The Coalition Government announced its intention to phase out the DRA in its emergency budget last month (see Howes Percival Newsflash 23rd June). This followed the previous Governments announcement of a review of the DRA. Therefore although the phasing out of the DRA has been in the pipeline for sometime, many have been surprised by the speed in which the Coalition Government has moved to abolish the DRA in its entirety.

The consultation document highlights a number of key changes that employers should be aware of:

  1. The statutory retirement procedures which employers have to following in order to rely on the DRA, will also be abolished with effect from the 6th April 2011. Therefore employees who want to compulsory retire an employee or non employee after the 6th April 2011, will have to follow a fair dismissal procedure. The Government maintains that this is one advantage of abolishing DRA, as employers will no longer have to follow "an inflexible and administratively burdensome set of rules". (BIS Consultation document).
  2. Employers will be prohibited from issuing any new notifications of retirement using the DRA on or after the 6th April 2011. However there will be a 6 months transitional period in order for those employees who have already been issued with a notice of retirement before the 6th April 2011 and who are due to retire before the 1st October 2011, to still be compulsory retired under the DRA. Furthermore the provisions under the Age Regulations which allow for the short (2 weeks) notice of retirement are also to be abolished on the 6th April 2011. Accordingly no short notices can be lawfully be given during the transitional period. The examples given by the Government illustrate how the transitional arrangements will work in practice;

    Person A: Is given notification of their retirement date in February 2011. Their retirement date is their 65th birthday, the 30th September 2011. As they were notified before the 6th April 2011, and their retirement will be completed before the 1st October 2011, person A can be compulsory retired using the DRA subject to the correct procedure being followed.

    Person B: Is given notification of their retirement dated February 2011. Their retirement date is their 65th birthday, 5th October 2011. Although they were notified before the 6th April 2011, because they do not reach their retirement date (which must not be before their 65th birthday using the DRA process) before the 1st October 2011, they cannot be compulsory retired.

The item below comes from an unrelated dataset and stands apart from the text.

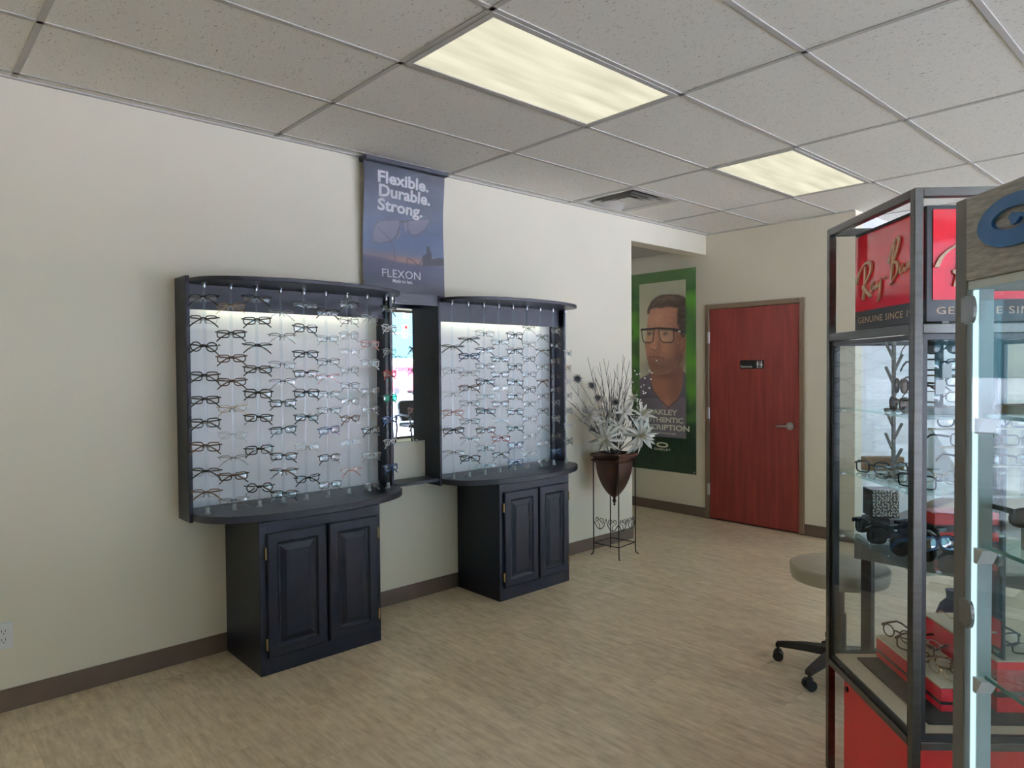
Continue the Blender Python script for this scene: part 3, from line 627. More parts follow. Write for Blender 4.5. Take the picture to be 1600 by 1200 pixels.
# ================================================================== WALL DISPLAYS
def ellipse(d, y0=.615, hw_=.615, x0=.165, n=40):
    q = [(0.0, .02), (x0, .02)]
    for k in range(n+1):
        a = math.pi*(1-k/n); q.append((x0+(d-x0)*math.sin(a)**.8 if 0 < k < n else x0, y0+hw_*math.cos(a)*.985+.004))
    q.append((0.0, q[-1][1])); return q
D1, D2 = 1.16, 2.735
TUBE = emis('warm_green_tube', (1.0, .99, .66), 11.0)
def display(y0, label, rods, side):
    t = thing('eyewear_display', label, 'display', (0, y0, 0), 0, 'curved wall displays of eyeglasses')
    MB().box(.0, 0, .765, .17, .02, 2.02, b=.002).build('side_board', DARK, t)
    MB().box(.0, 1.2, .812, .17, 1.22, 1.984, b=.002).build('side_board', DARK, t)
    box('back_panel', PANEL, t, .002, .02, .812, .014, 1.2, 1.984)
    box('valance', DARKH, t, .10, .02, 1.855, .12, 1.2, 1.984)
    e = ellipse(.50)
    for nm, z0, z1 in (('counter_shelf', .775, .812), ('top_board', 1.984, 2.006)):
        g = MB(); c = .003; n = len(e); ctr = (.2, .615)
        ins = [(x+(ctr[0]-x)*.010, y+(ctr[1]-y)*.006) for x, y in e]
        vs = [(x, y, z0) for x, y in ins]+[(x, y, z0+c) for x, y in e]+[(x, y, z1-c) for x, y in e]+[(x, y, z1) for x, y in ins]
        fs = [tuple(range(n-1, -1, -1)), tuple(range(3*n, 4*n))]+[(j*n+i, j*n+(i+1) % n, (j+1)*n+(i+1) % n, (j+1)*n+i) for j in range(3) for i in range(n)]
        g.add(vs, fs); g.build(nm, DARKH, t, smooth=True)
    MB().tube([(.055, .12, 1.92), (.055, 1.10, 1.92)], .013, 10).build('light_tube', TUBE, t)
    box('light_housing', WHITEP, t, .03, .10, 1.935, .08, 1.12, 1.955)
    for i, (yr, items) in enumerate(rods):
        ly = yr-y0
        g = MB().tube([(.23, ly, .814), (.23, ly, 1.982)], .0075, 12).build('rod', ACRY, t, smooth=True)
        MB().lathe([(.016, 0), (.016, .005), (.011, .008), (.010, .03), (.0085, .034)], (.23, ly, .812), 16).build('foot', ACRYB, g, smooth=True)
        MB().lathe([(.0085, 0), (.0095, .003), (.0095, .020), (.013, .023), (.013, .028)], (.23, ly, 1.956), 16).build('socket', CHROME, g, smooth=True)
        fan = R(-30+50*i/8)
        for k, (py, col, sty) in enumerate(items):
            p = (.23+.027*math.cos(fan), yr+.027*math.sin(fan))
            z = zat(py, *p)
            w_ = WORD.get(col, col); s_ = {'browline': 'browline', 'halfrim': 'half-rim', 'square': 'square', 'round': 'round', 'rect': 'rectangular', 'oval': 'oval', 'cat': 'upswept'}[sty]
            lab = '%s %s eyeglasses, %s from top on %s rod of %s wall display' % (w_, s_, ORD[k], ORD[i], side)
            rz = fan+random.uniform(-.10, .10)
            gl = glasses(lab, sty, col, (p[0], p[1], z), rz, 'eyeglasses on the %s wall display' % side, pitch=random.uniform(-.10, .04), folded=True); gl.scale = (1, 1.08, 1.08)
            gl.rotation_euler.x = random.uniform(-.05, .05)
            if k < 2 or random.random() < .22:                      # clear bridge rest that carries the pair
                zz = z+.004; c_, s2 = math.cos(fan), math.sin(fan)
                tr = lambda x, y, z_: (.23+x*c_-y*s2, ly+x*s2+y*c_, zz+z_)
                m2 = MB(); m2.tube([tr(.028, -.014, -.024), tr(.030, -.004, -.002), tr(.030, .004, -.002), tr(.028, .014, -.024)], .004, 6)
                m2.tube([tr(.006, 0, -.004), tr(.029, 0, -.004)], .003, 6); m2.build('bridge_rest', ACRYB, g)
    return t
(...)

    Person C: Is not notified of their retirement date before 6th April 2011. Their 65th birthday is on the 30th September 2011. They cannot be compulsory retired because they were not notified before the 6th April 2011 and the short notice provisions which allow less than 6 months notice to be given are removed in April 2011.

Employers will still be able to compulsory retire employees after April 2011, but only if they can objectively justify their compulsory retirement age. The Government is exploring as part of the consultation whether providing employers with additional guidance or a code of practice (similar to the ACAS code) would help allay the concerns some employers have about operating without a DRA.